:: RECORDED DATA ::
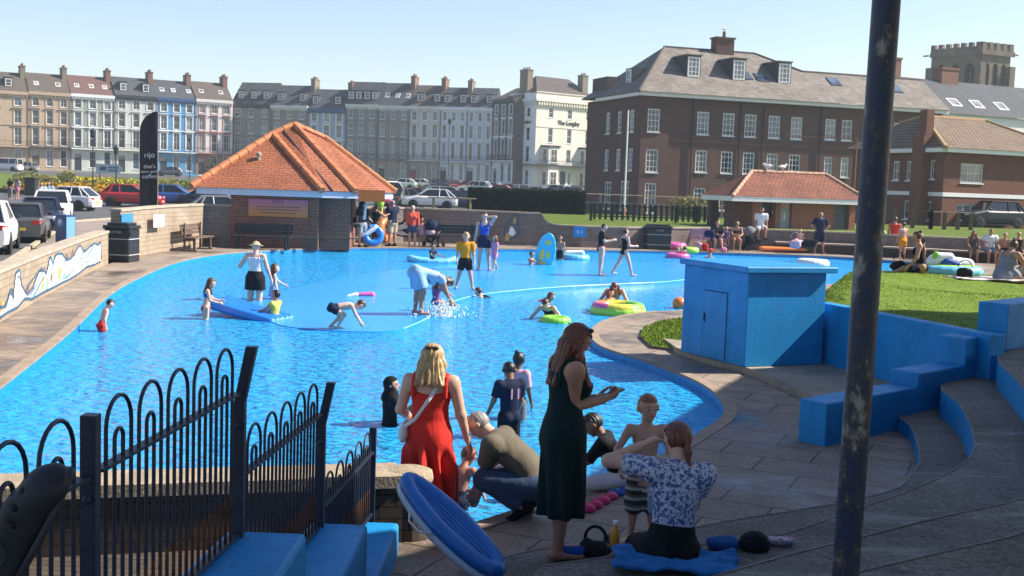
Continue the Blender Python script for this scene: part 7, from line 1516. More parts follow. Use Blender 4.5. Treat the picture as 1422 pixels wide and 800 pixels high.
def striped(n, a, b_, scale):
    m, t, b = nodes('cloth_' + n); v = coords(t); s = N(t, 'ShaderNodeSeparateXYZ'); t.links.new(v, s.inputs[0]); mm = N(t, 'ShaderNodeMath', operation='MULTIPLY'); t.links.new(s.outputs[2], mm.inputs[0]); mm.inputs[1].default_value = scale; fr = N(t, 'ShaderNodeMath', operation='FRACT'); t.links.new(mm.outputs[0], fr.inputs[0])
    t.links.new(ramp(t, fr.outputs[0], [(0, a), (.40, a), (.44, b_), (.70, b_), (.74, (.16, .13, .10)), (.96, (.16, .13, .10)), (1, a)]), b.inputs['Base Color']); b.inputs['Roughness'].default_value = .9; bump(t, b, noise(t, v, 12, 3), .4, .02); return m
K_strp = striped('striped', (.035, .037, .04), (.46, .43, .38), 14)
def floral():
    m, t, b = nodes('cloth_floral'); v = coords(t); vo = N(t, 'ShaderNodeTexVoronoi'); vo.inputs['Scale'].default_value = 55; t.links.new(v, vo.inputs['Vector']); n = noise(t, v, 38, 3, .6)
    c = ramp(t, vo.outputs['Distance'], [(.28, (.05, .09, .25)), (.36, (.50, .52, .60))]); c = mix(t, ramp(t, n, [(.50, (0, 0, 0)), (.56, (1, 1, 1))]), c, (.06, .10, .26, 1)); t.links.new(c, b.inputs['Base Color']); b.inputs['Roughness'].default_value = .9; bump(t, b, noise(t, coords(t, 'Object', (1, 1, .5)), 10, 3), .5, .03); return m
K_flor = floral()
kneel = dict(pz=.27, ll=('fk', 60, 8, 140), rl=('fk', 60, 8, 140))
swim = dict(lean=72, pz=.0, ll=('fk', -75, 6, 10), rl=('fk', -82, 6, 20), head=(-55, 0, 0))
sit = dict(ll=('fk', 84, 8, 82), rl=('fk', 84, 8, 86))
# under-water step the woman in red stands on
setp((lambda mb: (mb.prism([(-.95, 8.72), (.05, 9.1), (-.25, 9.9), (-1.3, 9.5)], -.46, -.22), mb.build('pool_step', M_pool))[1])(MB()), kind='structure')
# ---- near people
pR = D(597, 600, 9.0); hR = zat(600, 478, 9.0) + .22
J = person('woman in a long red dress with a white shoulder bag, seen from behind', (pR.x, pR.y, -.22), 6, hR, [('dress', K_red, dict(hem=.38, flare=.128, low=.075, tilt=-.15, wave=.12, e=.012, sq=.86, strapr=.011, sx=.72))], ('half', 'blond', .55), 'fair', 'f', 0, 1.04, dict(ra=('fk', 3, 14, 10, 0), la=('fk', 12, 16, 55, 35), head=(14, 4, 0)), vox=.0085, detail=1)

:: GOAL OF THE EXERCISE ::
The data above should be repeated exactly, minus any pictures.

:: TASK OUTPUT ::
Continue the Blender Python script for this scene: part 7, from line 1516. More parts follow. Use Blender 4.5. Treat the picture as 1422 pixels wide and 800 pixels high.
def striped(n, a, b_, scale):
    m, t, b = nodes('cloth_' + n); v = coords(t); s = N(t, 'ShaderNodeSeparateXYZ'); t.links.new(v, s.inputs[0]); mm = N(t, 'ShaderNodeMath', operation='MULTIPLY'); t.links.new(s.outputs[2], mm.inputs[0]); mm.inputs[1].default_value = scale; fr = N(t, 'ShaderNodeMath', operation='FRACT'); t.links.new(mm.outputs[0], fr.inputs[0])
    t.links.new(ramp(t, fr.outputs[0], [(0, a), (.40, a), (.44, b_), (.70, b_), (.74, (.16, .13, .10)), (.96, (.16, .13, .10)), (1, a)]), b.inputs['Base Color']); b.inputs['Roughness'].default_value = .9; bump(t, b, noise(t, v, 12, 3), .4, .02); return m
K_strp = striped('striped', (.035, .037, .04), (.46, .43, .38), 14)
def floral():
    m, t, b = nodes('cloth_floral'); v = coords(t); vo = N(t, 'ShaderNodeTexVoronoi'); vo.inputs['Scale'].default_value = 55; t.links.new(v, vo.inputs['Vector']); n = noise(t, v, 38, 3, .6)
    c = ramp(t, vo.outputs['Distance'], [(.28, (.05, .09, .25)), (.36, (.50, .52, .60))]); c = mix(t, ramp(t, n, [(.50, (0, 0, 0)), (.56, (1, 1, 1))]), c, (.06, .10, .26, 1)); t.links.new(c, b.inputs['Base Color']); b.inputs['Roughness'].default_value = .9; bump(t, b, noise(t, coords(t, 'Object', (1, 1, .5)), 10, 3), .5, .03); return m
K_flor = floral()
kneel = dict(pz=.27, ll=('fk', 60, 8, 140), rl=('fk', 60, 8, 140))
swim = dict(lean=72, pz=.0, ll=('fk', -75, 6, 10), rl=('fk', -82, 6, 20), head=(-55, 0, 0))
sit = dict(ll=('fk', 84, 8, 82), rl=('fk', 84, 8, 86))
# under-water step the woman in red stands on
setp((lambda mb: (mb.prism([(-.95, 8.72), (.05, 9.1), (-.25, 9.9), (-1.3, 9.5)], -.46, -.22), mb.build('pool_step', M_pool))[1])(MB()), kind='structure')
# ---- near people
pR = D(597, 600, 9.0); hR = zat(600, 478, 9.0) + .22
J = person('woman in a long red dress with a white shoulder bag, seen from behind', (pR.x, pR.y, -.22), 6, hR, [('dress', K_red, dict(hem=.38, flare=.128, low=.075, tilt=-.15, wave=.12, e=.012, sq=.86, strapr=.011, sx=.72))], ('half', 'blond', .55), 'fair', 'f', 0, 1.04, dict(ra=('fk', 3, 14, 10, 0), la=('fk', 12, 16, 55, 35), head=(14, 4, 0)), vox=.0085, detail=1)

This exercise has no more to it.